‘Is That all You’re Eating?’
Usually I cringe at commentary about my food choices. Truly, how and what I feed myself is no one’s business but my own. But with this comment, I had to consider the source. It was coming from two friends who know me in a way that not many people do. But beyond just knowing me, they know the struggles I’ve faced because they’ve faced them too.
I’ve made my thoughts on food pretty clear. Everything in moderation. No heavy restrictions. Just make smart choices and the weight will come off. I said these were my ideals, but was I living them? Did my actions speak as loud as my words.
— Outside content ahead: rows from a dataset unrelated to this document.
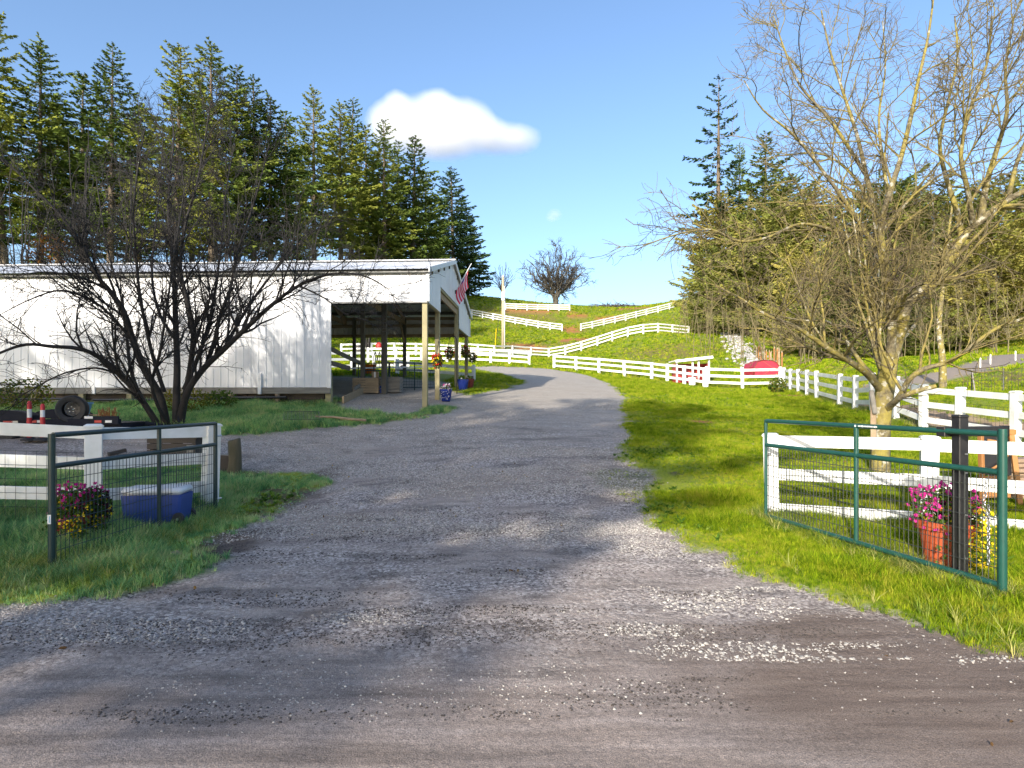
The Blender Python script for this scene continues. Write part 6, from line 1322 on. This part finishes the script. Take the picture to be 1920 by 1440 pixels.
# ------------------------------------------------------------------ cloud: a soft volume far beyond the hill
def cloud(name, label, blobs, Yc, dens, dz):
    """blobs: (u, v, ru, rv) as seen; depth dz metres"""
    k = Yc / FPX; C0 = Vector(P(sum(b[0] for b in blobs) / len(blobs), sum(b[1] for b in blobs) / len(blobs), Yc))
    L = [((Vector(P(u, v, Yc)) - C0), (ru * k, dz * min(1, rv / 45 + .25), rv * k)) for u, v, ru, rv in blobs]
    lo = [min(c[i] - r[i] * 1.25 for c, r in L) for i in range(3)]; hi = [max(c[i] + r[i] * 1.25 for c, r in L) for i in range(3)]
    mb = MB().box([(a + b) / 2 for a, b in zip(lo, hi)], [b - a for a, b in zip(lo, hi)])
    m = bpy.data.materials.new(name); m.use_nodes = True; nt = m.node_tree; nt.nodes.clear(); out = nd(nt, 'ShaderNodeOutputMaterial')
    tc = nd(nt, 'ShaderNodeTexCoord').outputs['Object']
    nz = nd(nt, 'ShaderNodeTexNoise', Scale=.035, Detail=5, Roughness=.55); nt.links.new(tc, nz.inputs['Vector'])
    best = None
    for c, r in L:
        s1 = nd(nt, 'ShaderNodeVectorMath', operation='SUBTRACT'); nt.links.new(tc, s1.inputs[0]); s1.inputs[1].default_value = c
        s2 = nd(nt, 'ShaderNodeVectorMath', operation='DIVIDE'); nt.links.new(s1.outputs[0], s2.inputs[0]); s2.inputs[1].default_value = r
        ln = nd(nt, 'ShaderNodeVectorMath', operation='LENGTH'); nt.links.new(s2.outputs[0], ln.inputs[0])
        v = math_(nt, 'SUBTRACT', 1.0, ln.outputs['Value'])
        if best is None: best = v
        else:
            mx = nd(nt, 'ShaderNodeMath', operation='SMOOTH_MAX'); nt.links.new(best, mx.inputs[0]); nt.links.new(v, mx.inputs[1]); mx.inputs[2].default_value = .7; best = mx.outputs[0]
    d = math_(nt, 'ADD', best, math_(nt, 'MULTIPLY', math_(nt, 'SUBTRACT', nz.outputs['Fac'], .55), .42))
    d = math_(nt, 'MULTIPLY', math_(nt, 'MULTIPLY', d, 1.25, True), dens)
    pv = nd(nt, 'ShaderNodeVolumePrincipled'); pv.inputs['Color'].default_value = (1, 1, 1, 1); pv.inputs['Anisotropy'].default_value = .0; nt.links.new(d, pv.inputs['Density']); nt.links.new(pv.outputs[0], out.inputs['Volume'])
    o = obj(name, mb.mesh(name, m), loc=C0); return tag(o, label, 'cloud')
cloud('cloud', 'white elongated cloud above the right end of the fir row', [(800, 238, 105, 52), (742, 240, 55, 46), (748, 200, 26, 20), (822, 196, 36, 22), (872, 238, 62, 42), (962, 262, 58, 23), (915, 256, 50, 28), (830, 268, 75, 26)], 620, .06, 40)
cloud('cloud', 'tiny faint wisp of cloud above the hilltop tree', [(1040, 402, 17, 13), (1034, 408, 12, 9)], 620, .05, 8)
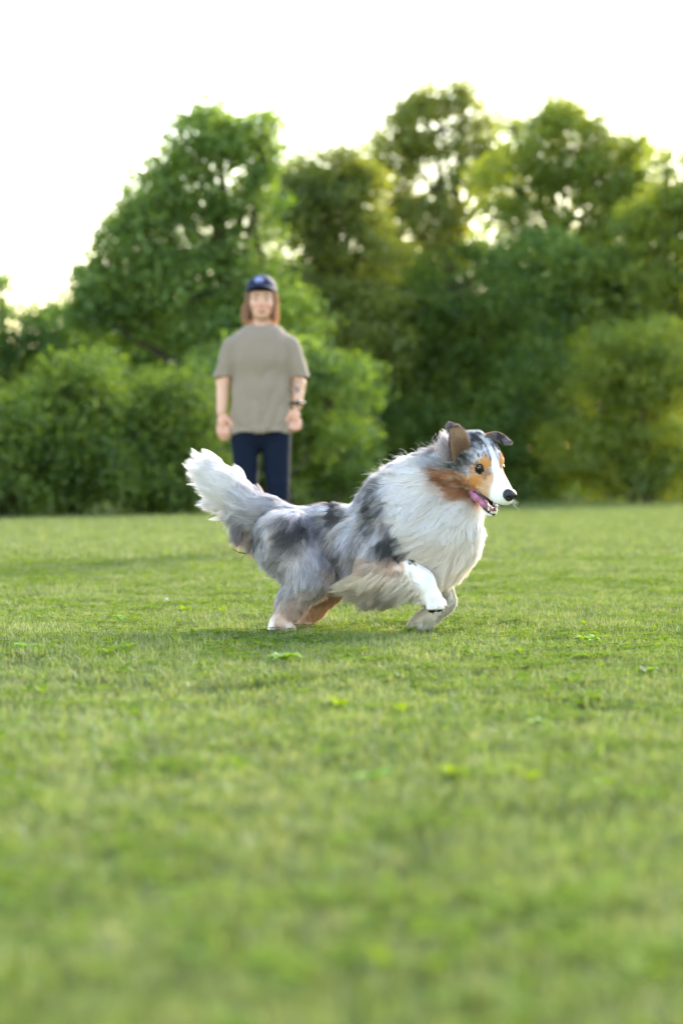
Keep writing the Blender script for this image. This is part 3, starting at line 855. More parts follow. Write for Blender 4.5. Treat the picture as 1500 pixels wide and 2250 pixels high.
def body_paint(P, grp):
    px, py = pxy(P)
    jit = (fbm(P, 40, 11, 2) - .5)
    pxj, pyj = px + jit * 40, py + jit * 40
    n1 = fbm(P * np.array([1, 1, .8]), 16, 21, 3); n2 = fbm(P, 45, 22, 2)
    c = np.repeat(LGREY[None], len(P), 0)
    c = mix(c, MGREY, ss(.48, .60, n1) * .85)
    c = mix(c, CREAM, ss(.52, .66, fbm(P * np.array([1.6, 1, .5]), 30, 28, 2)) * .45)
    c = mix(c, PEACH * .7 + LGREY * .35, ss(.48, .62, fbm(P, 12, 25, 2)) * .5)
    c = mix(c, DGREY, ss(.57, .68, n1 * .7 + n2 * .3) * .85)
    c = mix(c, DGREY * .8, ss(.62, .70, fbm(P * np.array([1.5, 1, .7]), 55, 29, 2)) * .6)
    for bx, by, rx, ry, w in [(640, 1168, 34, 24, .9), (622, 1195, 22, 16, .7), (735, 1132, 20, 26, .95), (815, 1120, 14, 40, .9), (690, 1098, 22, 10, .7), (856, 1210, 30, 16, .9), (884, 1226, 16, 10, .95), (808, 1160, 12, 18, .7), (850, 1180, 14, 14, .7), (560, 1180, 20, 24, .7), (664, 1150, 26, 14, .6), (830, 1075, 10, 20, .8)]:
        r2 = ((pxj - bx) / rx) ** 2 + ((pyj - by) / ry) ** 2
        c = mix(c, DGREY * .7, ss(1.35, .75, r2) * w)
    # belly and under line: earthier and darker
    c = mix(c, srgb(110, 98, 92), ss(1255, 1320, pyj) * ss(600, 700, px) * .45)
    # legs
    nh = grp == 'near_hind'; fh = grp == 'far_hind'; nf = grp == 'near_fore'; ff = grp == 'far_fore'; tl = grp == 'tail'
    c = mix(c, LGREY * 1.05, nh * ss(1190, 1230, pyj) * .6)
    c = mix(c, PEACH * .92, nh * ss(1290, 1360, pyj + (px - 620) * .25) * (.35 + .5 * n1))
    c = mix(c, PEACH * .8, nh * ss(690, 725, pxj) * ss(1225, 1260, pyj) * .5)
    c = mix(c, WHITE, nh * ss(606, 594, px) * ss(1352, 1362, py) * .8)
    c = mix(c, TAN * .5 + PEACH * .5, fh * ss(1270, 1310, pyj) * .7)
    c = mix(c, PEACH, nf * ss(1215, 1240, pyj) * (.35 + .6 * n1))
    c = mix(c, TAN, nf * ss(1218, 1236, pyj) * ss(1262, 1245, pyj) * ss(862, 885, pxj) * .45)
    c = mix(c, WHITE, nf * ss(880, 900, pxj + (pyj - 1260) * .5) * .96)
    c = mix(c, CREAM, nf * ss(1250, 1275, pyj) * ss(915, 890, pxj) * .9)
    c = mix(c, DGREY * .8, (nf | (grp == 'trunk')) * ss(1.3, .5, ((pxj - 852) / 30) ** 2 + ((pyj - 1212) / 18) ** 2) * .85)
    c = mix(c, DGREY * .7, (nf | (grp == 'trunk')) * ss(1.3, .5, ((pxj - 882) / 16) ** 2 + ((pyj - 1230) / 10) ** 2) * .9)
    c = mix(c, srgb(205, 192, 172), nf * ss(.5, .7, n2) * .3)
    c = mix(c, srgb(206, 200, 192), ff * np.ones(len(P)) * .95)
    # tail: grey root, white plume, rusty lower fringe
    tw = ss(20, -25, (pxj - 545) * .70 + (pyj - 1105) * .72)
    c = mix(c, MGREY, tl * .4); c = mix(c, WHITE, tl * tw)
    c = mix(c, PEACH * .8, tl * ss(1150, 1190, pyj) * .8)
    # white collar and chest
    wr = inside(pxj, pyj, RUFF, 9) * ((grp == 'trunk') | (grp == 'head'))
    c = mix(c, WHITE, wr)
    c = mix(c, CREAM * 1.03, wr * ss(1120, 1260, py) * .45 * n1 * 1.6)
    for bx, by, rx, ry in [(838, 1205, 16, 12), (862, 1208, 20, 14), (880, 1226, 15, 10), (848, 1188, 12, 14), (896, 1238, 12, 8)]:
        r2 = ((pxj - bx) / rx) ** 2 + ((pyj - by) / ry) ** 2
        c = mix(c, DGREY * .5, ((grp == 'trunk') | nf) * ss(1.2, .7, r2 + (n2 - .5) * 1.5) * .9)
    r2 = ((pxj - 822 - (pyj - 1120) * .12) / 15) ** 2 + ((pyj - 1118) / 48) ** 2
    c = mix(c, DGREY * .7, (grp == 'trunk') * ss(1.3, .6, r2 + (n2 - .5) * 1.6) * .85)
    ck = inside(pxj, pyj, [(945, 1040), (1060, 1055), (1056, 1108), (1008, 1100), (965, 1074)], 6) * (grp == 'trunk')
    c = mix(c, TAN * (.8 + .4 * n2[:, None]), ck * .9)
    return c

def head_paint(P):
    q = to_head(P); f, l, u = q[:, 0], q[:, 1], q[:, 2]
    j = (fbm(P, 60, 41, 2) - .5)
    fj, uj = f + j * .02, u + j * .02
    al = np.abs(l)
    qn = np.stack([f * .45 + u * .25, l, u - f * .2], -1)
    n1 = fbm(qn, 75, 42, 2) * .5 + fbm(qn, 190, 44, 2) * .5
    c = np.repeat((LGREY * .85)[None], len(P), 0)
    c = mix(c, MGREY * .75, ss(.36, .48, n1) * .85)
    c = mix(c, BLACK * 1.4, ss(.50, .57, n1) * ss(-.075, -.04, f) * .95)
    # back of the neck pales into the collar
    c = mix(c, LGREY * 1.05, ss(-.03, -.07, fj) * .8)
    # tan cheeks, eyebrows
    cheek = ss(.006, -.008, uj + .006 - .48 * (fj - .035)) * ss(-.085, -.055, fj)
    cheek = np.maximum(cheek, ss(.045, .055, fj) * ss(.008, -.004, uj))
    c = mix(c, TAN * 1.05, cheek * .95)
    st = fbm(np.stack([f * .35, l, u - f * .25], -1), 110, 47, 2)
    c = mix(c, RUST, cheek * ss(-.018, -.05, uj) * ss(.03, -.02, fj) * .7)
    c = mix(c, CREAM * .8, cheek * ss(.5, .65, st) * .55)
    c = mix(c, RUST * .6, cheek * ss(.42, .30, st) * ss(.05, .01, fj) * .6)
    c = mix(c, PEACH * .95, cheek * ss(.05, .09, fj) * .6)
    brow = ss(1.4, .6, ((fj - .050) / .024) ** 2 + ((al - .028) / .016) ** 2 + ((uj - .030) / .017) ** 2)
    c = mix(c, TAN * 1.05, brow * .95)
    c = mix(c, TAN * .9, ss(1.3, .6, ((fj - .052) / .03) ** 2 + ((uj - .004) / .016) ** 2) * ss(.018, .026, al) * .7)
    # dark smudge under and in front of the eye
    c = mix(c, DGREY, ss(1.2, .4, ((fj - .066) / .014) ** 2 + ((u - .000) / .016) ** 2 + ((al - .026) / .012) ** 2 + (n1 - .5) * 3) * .5)
    c = mix(c, MGREY * .9, ss(1.2, .4, ((fj - .022) / .022) ** 2 + ((u + .010) / .010) ** 2) * ss(.02, .03, al) * .7)
    # white blaze widening over the muzzle
    half = .0075 + .006 * ss(.04, .07, f) + .020 * ss(.075, .125, f)
    top = ss(half + .003, half - .003, al) * ss(-.02, .0, f) * ss(-.05, -.035, u + .0 * f)
    c = mix(c, WHITE, top * .98)
    c = mix(c, WHITE, ss(.098, .118, fj) * .97)
    # chin and throat white
    c = mix(c, WHITE * .95, ss(-.070, -.082, u + .26 * (f - .03)) * ss(-.02, .01, f))
    return c

def dog_inner_mouth(P):
    q = to_head(P); f, l, u = q[:, 0], q[:, 1], q[:, 2]
    ab = np.array([.069, -.009]); v0, v1 = f - .056, u + .063
    t = np.clip((v0 * ab[0] + v1 * ab[1]) / (ab @ ab), 0, 1.4)
    d = np.hypot(v0 - t * ab[0], v1 - t * ab[1]) - (.0065 + .0135 * t)
    trough = ((f - .081) / .042) ** 2 + (l / .015) ** 2 + ((u + .081) / .0145) ** 2 < 1
    return ((d < 0) & (f > .045)) | trough

def eye_near(P):
    q = to_head(P); a = q.copy(); a[:, 1] = np.abs(a[:, 1])
    return np.linalg.norm(a - (EYE + [.006, .006, 0]), axis=1)

def group_of(P, parts):
    gs = []; best = np.full(len(P), 1e9); out = np.empty(len(P), object)
    P32 = P.astype(np.float32)
    for g, (fn, lo, hi) in parts:
        d = fn(P32); m = d < best - 0.0005
        out[m] = g; best[m] = d[m]
    return out.astype(str)

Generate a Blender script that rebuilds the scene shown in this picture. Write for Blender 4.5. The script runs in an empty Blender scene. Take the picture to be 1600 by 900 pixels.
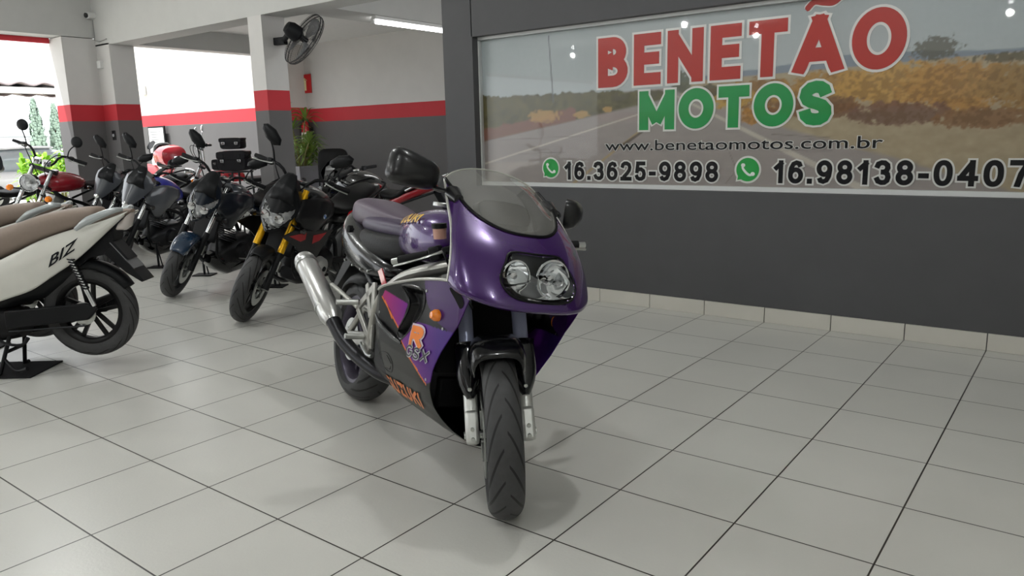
import bpy, math, random
import numpy as np
from mathutils import Matrix, Vector
random.seed(4)
SC=bpy.context.scene; COL=SC.collection
# ---------------------------------------------------------------- camera
CR=[[0.79189,0.61066,0.0],[0,0,0],[0,0,0]]
def cam_axes(yaw,pitch,roll):
    cy,sy=math.cos(yaw),math.sin(yaw);cp,sp=math.cos(pitch),math.sin(pitch)
    F=Vector((sy*cp,cy*cp,-sp));R=Vector((cy,-sy,0));U=R.cross(F);c,s=math.cos(roll),math.sin(roll)
    return c*R+s*U,-s*R+c*U,F
cr,cu,cf=cam_axes(-0.6571,0.1964,-0.0246)
cam=bpy.data.objects.new('camera',bpy.data.cameras.new('camera'));COL.objects.link(cam)
cam.data.sensor_width=36;cam.data.lens=1187.56/1600*36;cam.data.clip_start=.05;cam.data.clip_end=300
cam.matrix_world=Matrix(((cr.x,cu.x,-cf.x,3.138),(cr.y,cu.y,-cf.y,-5.248),(cr.z,cu.z,-cf.z,1.3364),(0,0,0,1)))
SC.camera=cam
# ---------------------------------------------------------------- world, lights, exposure
W=bpy.data.worlds.new('world');SC.world=W;W.use_nodes=True
bg=W.node_tree.nodes['Background'];bg.inputs[0].default_value=(.93,.97,1,1);bg.inputs[1].default_value=2.4
SC.view_settings.view_transform='Standard';SC.view_settings.look='None';SC.view_settings.gamma=1
SC.view_settings.use_curve_mapping=False
SC.view_settings.exposure=.02
sun=bpy.data.objects.new('sun',bpy.data.lights.new('sun','SUN'));COL.objects.link(sun);sun.data.energy=8.5;sun.data.angle=.02
sun.rotation_euler=Vector((-.22,-.34,.9)).to_track_quat('Z','Y').to_euler()
def area(name,loc,rot,sx,sy,power,col=(1,1,1)):
    l=bpy.data.lights.new(name,'AREA');l.shape='RECTANGLE';l.size=sx;l.size_y=sy;l.energy=power;l.color=col
    o=bpy.data.objects.new(name,l);COL.objects.link(o);o.location=loc;o.rotation_euler=rot;return o
BULB_POWER=47
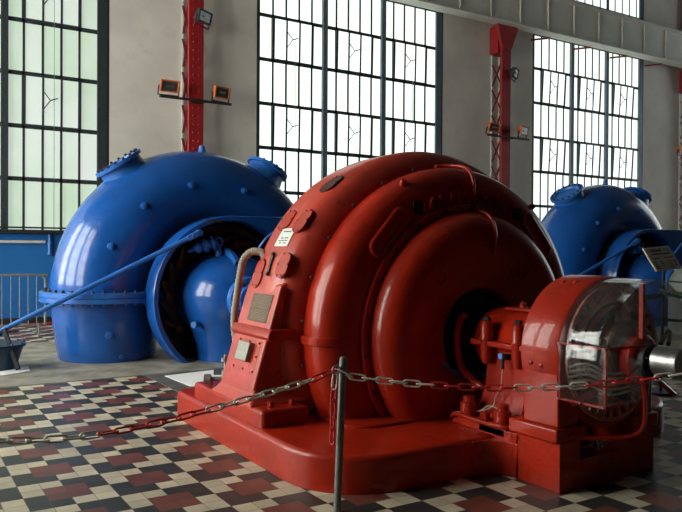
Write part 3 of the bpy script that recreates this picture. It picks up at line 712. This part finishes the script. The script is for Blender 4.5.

When I discussed in detail about what and how much I was eating with Anna and Brenna, it became clear that I wasn’t fueling my body properly. I was eating like a dieter and not like an athlete. Although never my intention, I had slowly become restrictive, a calorie hoarder, scared to eat too much at any one meal. I set myself up for a vicious cycle of restrict, binge, repeat. This left me physically uncomfortable but worse, mentally I was a damn wreck. My eating was so in control (too in control?) until Thursday or Friday hit and it became a downward spiral. My weekend binges weren’t a result of celebrating with friends or giving in to temptation but were an attempt to hoard food because, come Monday, I would again attempt to live, work, and train off 1,200 calories a day.
So I hashed it out. I made a plan. But let me tell you, it’s hard to stop overly restricting when you barely realize you’re doing it in the first place. I didn’t break ground on some new revolutionary eating plan. I’m not reinventing the wheel here. But the past two weeks I have been making a conscious effort to eat more and more consistently. To fuel my body the way it should be fueled when running 30 miles a week. And after two weeks, I’ve got enough of a grasp on the results to comment.
I feel better. I’m less distracted at work. I don’t constantly think about food. The scale is moving down. I’m more flexible with my food choices. My workouts are stronger. I’m cooking more because I’ve silenced the quiet urge to keep every meal under 300 calories.
But best of all, I feel a million times less bat shit crazy than I have over the past few months. And even if I never lose another pound, this feeling of normalcy, of sanity, is worth it.